You’re also studying the Ross Ice Shelf?

I’ve been involved in extensive surveys of the Ross Ice Shelf – trying to understand at what magnitude it’s melting. We’re trying to better understand the flow of glaciers coming off the continent of Antarctica and into the ocean. The Ross Ice Shelf is huge and holds back metres and metres of sea level rise – so it’s very important for New Zealand researchers to understand what is going to happen to it.

That kind of study involves a lot of fieldwork – can you paint a picture of what that’s like?

I've now done six laps of the Ross Ice Shelf. It’s mostly flat and white. But unfortunately, in certain regions, it's heavily crevassed. And you can't see those hazards visually, so, we use remote sensing technology to help us spot the crevasses and navigate a safe path across the Ice Shelf.

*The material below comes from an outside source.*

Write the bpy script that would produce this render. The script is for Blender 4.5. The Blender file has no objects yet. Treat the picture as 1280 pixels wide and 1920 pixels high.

The traverse is over 1000 kilometres and takes us about two and a half weeks, driving 10 kilometres an hour. We are travelling with a huge amount of science and logistical equipment behind us in a convoy of three or four vehicles. I’m in the front vehicle with a colleague and our job is to make sure we don't drive into any crevasse fields.

There are massive sections where nothing is happening, and then suddenly that completely changes and we're mapping crevasses every 50 metres. So, you go from a very calm, boring environment for days and days to a high stress environment where decision-making is critical.

That must produce some stressful moments?

The worst scenario is when you have a whiteout or flat light, which a lot of people probably have experienced skiing, and there's no contrast, because the sun is clouded over – so the ground and sky merge into one. I've described it as like being inside a ping pong ball and it really has a strange effect on the brain.

You’re well prepared on these missions, but have you ever felt in immediate danger?

Not really, but there are times that really challenge you. Earlier this year we were heading back north from the traverse, quite late in the season. We're on our way home, just trying to chew through the miles, and the sun was getting lower and lower every day. The season was wrapping up, and everyone is trying to get out of there because the sun is going to disappear. And I just had this feeling of impending doom.

It crossed my mind that we were on the exact same route as Robert Scott and his men (who died on Ross Ice Shelf in (1912). And you just think of how they must have felt, starving to death and probably knowing they were not going to make it. I’ve never had a feeling like that before, where the daylight is running out and it feels like the walls a closing in.

Do you think New Zealanders understand how important the future of Antarctica is to us?

Antarctica holds back 60 meters of global sea level rise. So, a change to that continent will affect the entire planet. Having an understanding and appreciation of that is really important. That big refrigerator down there also modifies the climate of New Zealand, and I don’t think people really grasp that.

How do you effectively communicate the urgency of that issue?

It’s very difficult, because it’s such an abstract issue. The simplest way to put it is that we're changing the fundamental parameters of our environment. We built society statically in a climate system that is now changing, so all the infrastructure we built – where we built our homes, where we built our roads, where we decided to set up shop – is all now going to be threatened by the environment moving around it.

Does the scientific work your involved with give you some optimism?

I think technology will no doubt play a massive role in, firstly, how we respond to the changes we've already locked in, and secondly how we move to more sustainable use of energy in the future. So, technology has huge potential to help, but there is no way around the fact that we have to reduce emissions.